Compare RAID 5, RAID 6, and RAID 10 for your NVR. Get usable capacity, drive count, and rebuild risk analysis — sized for your exact camera configuration.
RAID planning for surveillance is different from general storage. Cameras write continuously 24/7, which stresses RAID 5 rebuild operations differently than office file servers. This calculator computes the required raw storage from your camera specs, then determines how many drives you need under each RAID level to meet your retention target. It also evaluates rebuild risk: large RAID 5 arrays with drives over 8TB have a measurable probability of encountering an Unrecoverable Read Error (URE) during rebuild — and this calculator warns you when you're in that zone.

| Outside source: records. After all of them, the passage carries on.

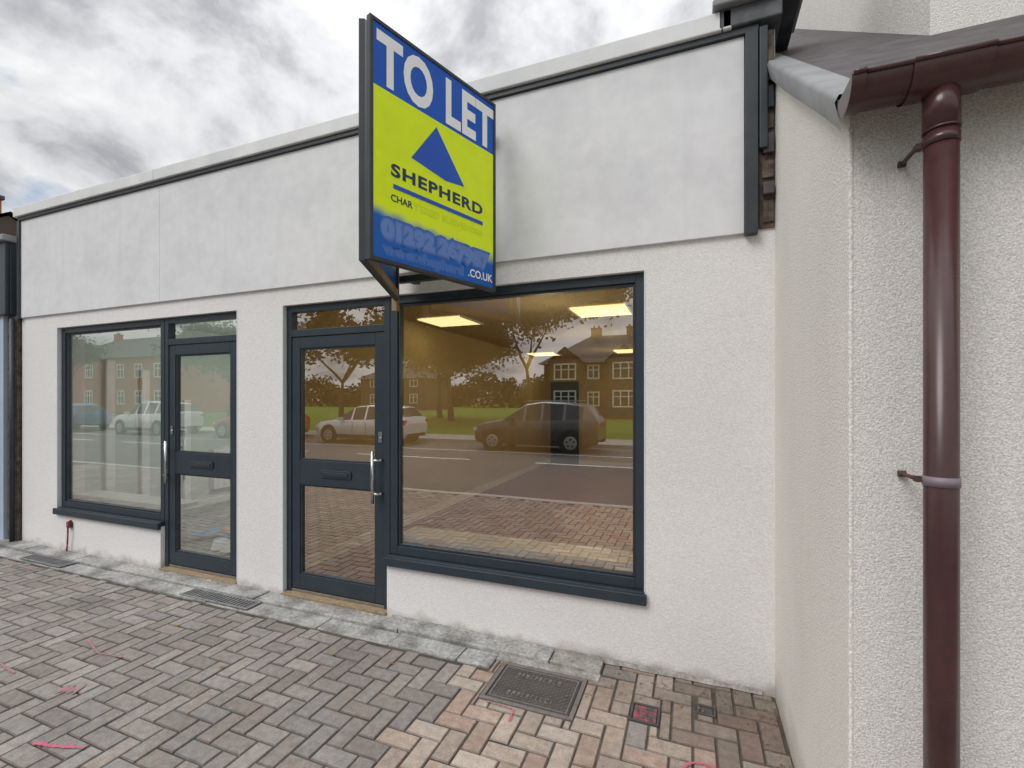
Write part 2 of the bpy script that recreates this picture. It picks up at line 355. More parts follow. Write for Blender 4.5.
# litter and tan grit
b=MB(); rw=random.Random(21)
lm=leafmat('litter',(.16,.09,.03),(.30,.20,.07))
for k in range(260):
    if rw.random()<.45: x=rw.uniform(-.45,.40); y=rw.uniform(2.55,2.84)
    elif rw.random()<.5: x=rw.uniform(.30,.40); y=rw.uniform(1.6,2.8)
    else: x=rw.uniform(-7,-.5); y=rw.uniform(2.4,2.55)
    s=rw.uniform(.003,.010); a=rw.uniform(0,6.3); dx,dy=math.cos(a)*s,math.sin(a)*s
    z=.004
    b.face([(x-dx,y-dy,z),(x+dy*.6,y-dx*.6,z+s*.5),(x+dx,y+dy,z+.002),(x-dy*.6,y+dx*.6,z+s*.3)],lm)
for (lx,ly) in ((-2.62,1.95),(-2.1,2.3),(-3.4,2.2),(-.35,1.9),(-1.7,2.35)):
    s=.018; b.face([(lx-s,ly,.006),(lx,ly-s*.6,.009),(lx+s,ly,.007),(lx,ly+s*.6,.012)],lm)
o=b.build('leaf_litter'); o['kind']='stuff'; o['label']='scattered dry leaf litter on the paving'; o['category']='leaves'
b=MB()
for k in range(900):
    x=rw.choice((rw.gauss(-2.6,.35),rw.gauss(-4.1,.35),rw.uniform(-7,-.6))); y=2.83-abs(rw.gauss(0,.045)); s=rw.uniform(.002,.006); a=rw.uniform(0,6.3)
    if y<2.70 or x>-.55: continue
    z=.0275
    dx,dy=math.cos(a)*s,math.sin(a)*s
    b.face([(x-dx,y-dy,z),(x+dy,y-dx,z+s*.3),(x+dx,y+dy,z+s*.6),(x-dy,y+dx,z+s*.3)],M['grit'])
o=b.build('grit'); o['kind']='stuff'; o['label']='tan grit and crumbs along the door thresholds'; o['category']='grit'

# ------------------------------------------------------------------ covers
def cover(name,x0,x1,y0,y1,label,cat,tint=None,grid=(9,6)):
    e=empty(name,((x0+x1)/2,(y0+y1)/2,0),label=label,category=cat)
    b=MB(); t=.024 if grid[0]>5 else .012
    z=.004
    fm=M['ironhi'] if grid[0]>5 else M['iron']
    b.box(x0,x1,y0,y0+t,-.02,z,fm); b.box(x0,x1,y1-t,y1,-.02,z,fm); b.box(x0,x0+t,y0+t,y1-t,-.02,z,fm); b.box(x1-t,x1,y0+t,y1-t,-.02,z,fm)
    b.build('frame',e,bevel=.002)
    b=MB(); g=.005; a0,a1,c0,c1=x0+t+g,x1-t-g,y0+t+g,y1-t-g
    mat=tint or M['iron']; hi=tint or M['ironhi']
    b.box(a0,a1,c0,c1,-.02,0.0,mat)
    nx,ny=grid; sx=(a1-a0-.02)/nx; sy=(c1-c0-.02)/ny
    if grid[0]>5:
        b.box(a0+.01,a1-.01,c0+.008,c0+.016,0,.004,hi); b.box(a0+.01,a1-.01,c1-.016,c1-.008,0,.004,hi); b.box(a0+.01,a0+.018,c0+.016,c1-.016,0,.004,hi); b.box(a1-.018,a1-.01,c0+.016,c1-.016,0,.004,hi)
        cm,dm=(a0+a1)/2,(c0+c1)/2
        for i in range(nx*2):
            for j in range(ny*2):
                cx=a0+.02+(i+.5)*(a1-a0-.04)/(nx*2); cy=c0+.02+(j+.5)*(c1-c0-.04)/(ny*2)
                inp=(abs(cx-cm)<.15 and (abs(cy-dm-.085)<.035 or abs(cy-dm+.085)<.035))
                if inp: continue
                s=.0055; d=1 if (i+j)%2 else -1
                b.face([(cx-s*1.3,cy-d*s*1.3-.002,.003),(cx+.002,cy-.002*d,.0035),(cx+s*1.3,cy+d*s*1.3+.002,.003),(cx-.002,cy+.003,.0035)],hi)
        rq=random.Random(4)
        for yy in (dm+.085,dm-.085):
            xx=cm-.13
            while xx<cm+.12:
                ww=rq.uniform(.012,.02)
                b.box(xx,xx+.005,yy-.018,yy+.018,0,.004,hi)
                if rq.random()<.7: b.box(xx+.005,xx+ww,yy+rq.choice((.012,-.003)),yy+.018 ,0,.0035,hi)
                if rq.random()<.6: b.box(xx+.005,xx+ww,yy-.018,yy-.012,0,.0032,hi)
                xx+=ww+.012
    else:
        for i in range(nx):
            for j in range(ny):
                cx=a0+.01+(i+.5)*sx; cy=c0+.01+(j+.5)*sy
                if (i+j)%2: b.box(cx-sx*.36,cx+sx*.36,cy-sy*.12,cy+sy*.12,0.0,.004,hi)
                else: b.box(cx-sx*.12,cx+sx*.12,cy-sy*.36,cy+sy*.36,0.0,.004,hi)
    b.build('lid',e)
    return e
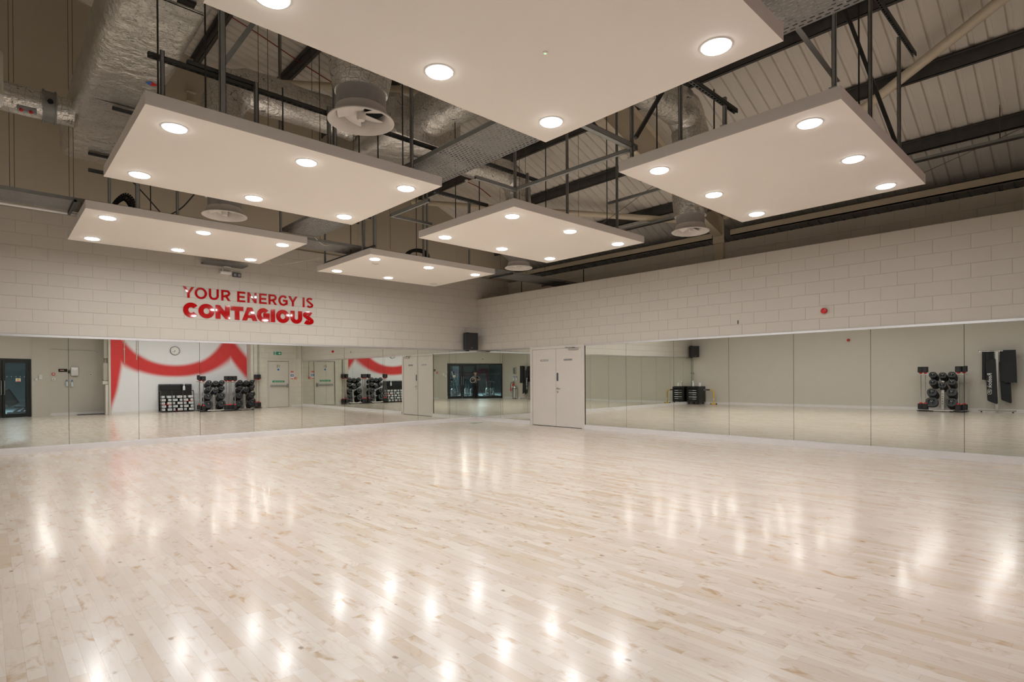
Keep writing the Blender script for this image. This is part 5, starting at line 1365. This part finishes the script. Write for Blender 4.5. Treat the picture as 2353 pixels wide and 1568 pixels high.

RAID 5 is the most common choice for small to medium deployments (4–12 cameras). It provides one drive fault tolerance and uses about 75–80% of raw capacity. RAID 6 is recommended for 16+ cameras or retention periods over 90 days — it survives two simultaneous drive failures, which matters during long rebuild windows. RAID 10 is best for high-performance NVRs with 50+ high-FPS cameras.
It depends on your cameras. As a rough guide: 8 cameras at 4MP H.265 (30-day retention) typically needs 2–4 drives of 4–6TB each in RAID 5. Use this calculator to get the exact drive count for your specific camera mix, resolution, and codec.
SATA hard drives have an Unrecoverable Read Error rate of 1 bit in 10^14 bits read. During a RAID 5 rebuild, the system reads every bit on every remaining drive. For arrays with large drives (8TB+), the probability of hitting a URE during rebuild becomes significant — potentially corrupting the rebuilt array. RAID 6 avoids this problem by tolerating two errors simultaneously.
RAID 5 with N drives wastes exactly 1 drive's worth of capacity for parity. RAID 6 wastes 2 drives. Example: 6 × 8TB drives in RAID 5 gives 40TB usable (83%). The same 6 drives in RAID 6 gives 32TB usable (67%). The extra protection of RAID 6 costs approximately 20% capacity compared to RAID 5.
RAID 0 (striping, no redundancy) is not recommended for surveillance. Any single drive failure causes complete data loss. CCTV storage is legally and operationally critical — the cost of re-recording is far higher than the cost of a few extra drives. Use RAID 5 at minimum.